* [Do this]: Leave out the pictures and transcribe everything else exactly.

## Start Record set

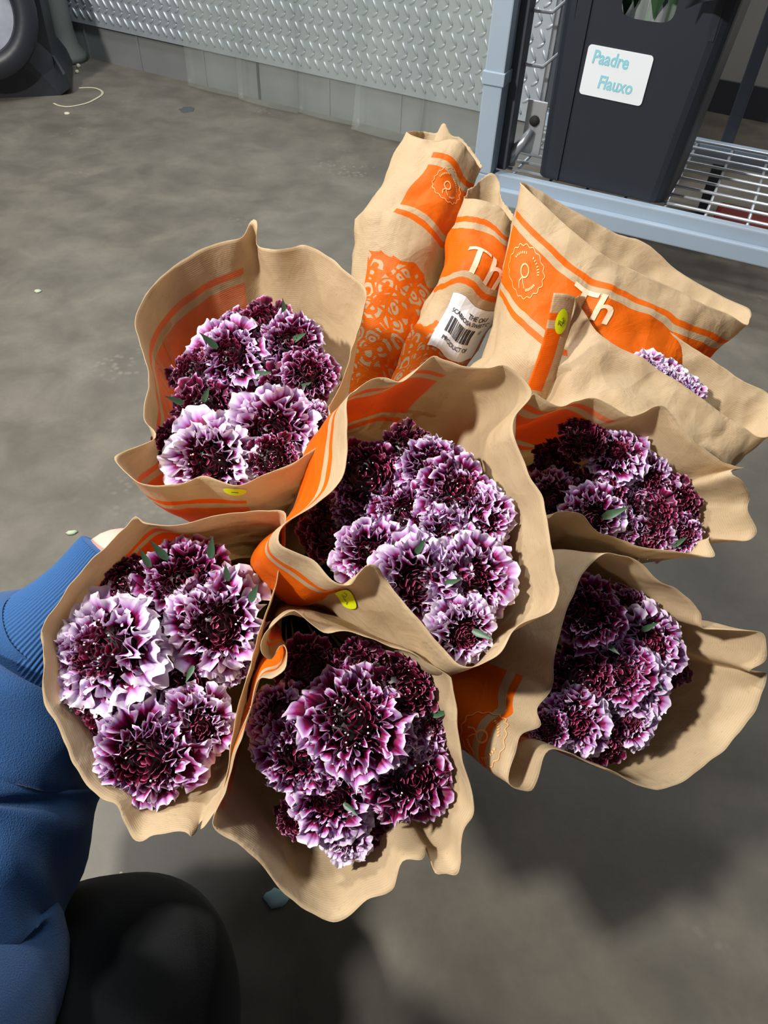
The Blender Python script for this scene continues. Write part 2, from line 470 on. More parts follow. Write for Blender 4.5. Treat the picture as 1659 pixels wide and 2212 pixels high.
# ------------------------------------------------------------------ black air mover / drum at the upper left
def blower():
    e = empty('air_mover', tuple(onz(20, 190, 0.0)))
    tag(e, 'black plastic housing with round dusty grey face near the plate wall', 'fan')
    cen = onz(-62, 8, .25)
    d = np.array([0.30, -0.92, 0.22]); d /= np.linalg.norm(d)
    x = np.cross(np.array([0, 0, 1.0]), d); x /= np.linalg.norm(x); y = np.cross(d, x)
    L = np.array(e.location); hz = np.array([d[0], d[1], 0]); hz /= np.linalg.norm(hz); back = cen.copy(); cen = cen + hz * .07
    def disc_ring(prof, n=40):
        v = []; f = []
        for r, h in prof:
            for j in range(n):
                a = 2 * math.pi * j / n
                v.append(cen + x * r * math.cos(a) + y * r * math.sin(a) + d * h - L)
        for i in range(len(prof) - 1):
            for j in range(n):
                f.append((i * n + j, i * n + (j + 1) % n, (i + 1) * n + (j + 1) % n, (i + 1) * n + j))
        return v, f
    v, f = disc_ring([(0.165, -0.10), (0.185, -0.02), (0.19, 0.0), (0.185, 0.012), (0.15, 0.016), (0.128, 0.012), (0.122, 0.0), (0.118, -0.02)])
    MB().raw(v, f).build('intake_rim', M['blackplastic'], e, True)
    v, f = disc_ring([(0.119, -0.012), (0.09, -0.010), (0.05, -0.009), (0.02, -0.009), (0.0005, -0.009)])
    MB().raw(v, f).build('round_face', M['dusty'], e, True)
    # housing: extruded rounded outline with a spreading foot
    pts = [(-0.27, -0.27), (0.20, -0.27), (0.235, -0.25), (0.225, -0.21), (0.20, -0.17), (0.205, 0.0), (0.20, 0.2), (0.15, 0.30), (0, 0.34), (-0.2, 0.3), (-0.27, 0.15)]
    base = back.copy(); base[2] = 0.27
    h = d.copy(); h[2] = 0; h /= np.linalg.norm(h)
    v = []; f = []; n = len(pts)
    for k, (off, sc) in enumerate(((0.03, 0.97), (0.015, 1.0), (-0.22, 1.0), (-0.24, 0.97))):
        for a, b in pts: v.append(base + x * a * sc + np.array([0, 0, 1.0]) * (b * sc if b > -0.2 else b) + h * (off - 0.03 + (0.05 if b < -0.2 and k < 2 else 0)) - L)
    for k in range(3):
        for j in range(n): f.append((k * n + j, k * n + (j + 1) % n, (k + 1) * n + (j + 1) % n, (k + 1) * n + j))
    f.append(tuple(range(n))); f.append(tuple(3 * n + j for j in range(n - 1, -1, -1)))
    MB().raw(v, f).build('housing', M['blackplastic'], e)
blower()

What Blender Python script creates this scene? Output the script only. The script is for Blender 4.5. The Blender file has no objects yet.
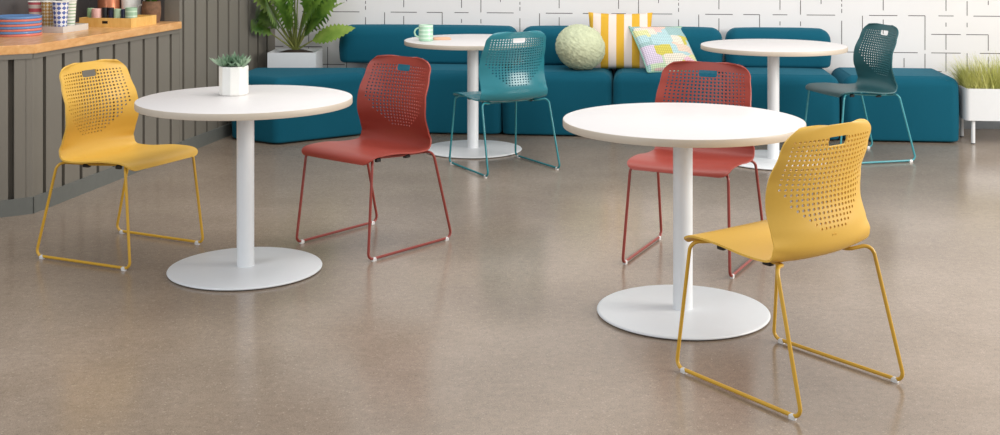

## End Record set

* [Task answer]:
The Blender Python script for this scene continues. Write part 2, from line 470 on. More parts follow. Write for Blender 4.5. Treat the picture as 1659 pixels wide and 2212 pixels high.
# ------------------------------------------------------------------ black air mover / drum at the upper left
def blower():
    e = empty('air_mover', tuple(onz(20, 190, 0.0)))
    tag(e, 'black plastic housing with round dusty grey face near the plate wall', 'fan')
    cen = onz(-62, 8, .25)
    d = np.array([0.30, -0.92, 0.22]); d /= np.linalg.norm(d)
    x = np.cross(np.array([0, 0, 1.0]), d); x /= np.linalg.norm(x); y = np.cross(d, x)
    L = np.array(e.location); hz = np.array([d[0], d[1], 0]); hz /= np.linalg.norm(hz); back = cen.copy(); cen = cen + hz * .07
    def disc_ring(prof, n=40):
        v = []; f = []
        for r, h in prof:
            for j in range(n):
                a = 2 * math.pi * j / n
                v.append(cen + x * r * math.cos(a) + y * r * math.sin(a) + d * h - L)
        for i in range(len(prof) - 1):
            for j in range(n):
                f.append((i * n + j, i * n + (j + 1) % n, (i + 1) * n + (j + 1) % n, (i + 1) * n + j))
        return v, f
    v, f = disc_ring([(0.165, -0.10), (0.185, -0.02), (0.19, 0.0), (0.185, 0.012), (0.15, 0.016), (0.128, 0.012), (0.122, 0.0), (0.118, -0.02)])
    MB().raw(v, f).build('intake_rim', M['blackplastic'], e, True)
    v, f = disc_ring([(0.119, -0.012), (0.09, -0.010), (0.05, -0.009), (0.02, -0.009), (0.0005, -0.009)])
    MB().raw(v, f).build('round_face', M['dusty'], e, True)
    # housing: extruded rounded outline with a spreading foot
    pts = [(-0.27, -0.27), (0.20, -0.27), (0.235, -0.25), (0.225, -0.21), (0.20, -0.17), (0.205, 0.0), (0.20, 0.2), (0.15, 0.30), (0, 0.34), (-0.2, 0.3), (-0.27, 0.15)]
    base = back.copy(); base[2] = 0.27
    h = d.copy(); h[2] = 0; h /= np.linalg.norm(h)
    v = []; f = []; n = len(pts)
    for k, (off, sc) in enumerate(((0.03, 0.97), (0.015, 1.0), (-0.22, 1.0), (-0.24, 0.97))):
        for a, b in pts: v.append(base + x * a * sc + np.array([0, 0, 1.0]) * (b * sc if b > -0.2 else b) + h * (off - 0.03 + (0.05 if b < -0.2 and k < 2 else 0)) - L)
    for k in range(3):
        for j in range(n): f.append((k * n + j, k * n + (j + 1) % n, (k + 1) * n + (j + 1) % n, (k + 1) * n + j))
    f.append(tuple(range(n))); f.append(tuple(3 * n + j for j in range(n - 1, -1, -1)))
    MB().raw(v, f).build('housing', M['blackplastic'], e)
blower()

What Blender Python script creates this scene? Output the script only. The script is for Blender 4.5. The Blender file has no objects yet.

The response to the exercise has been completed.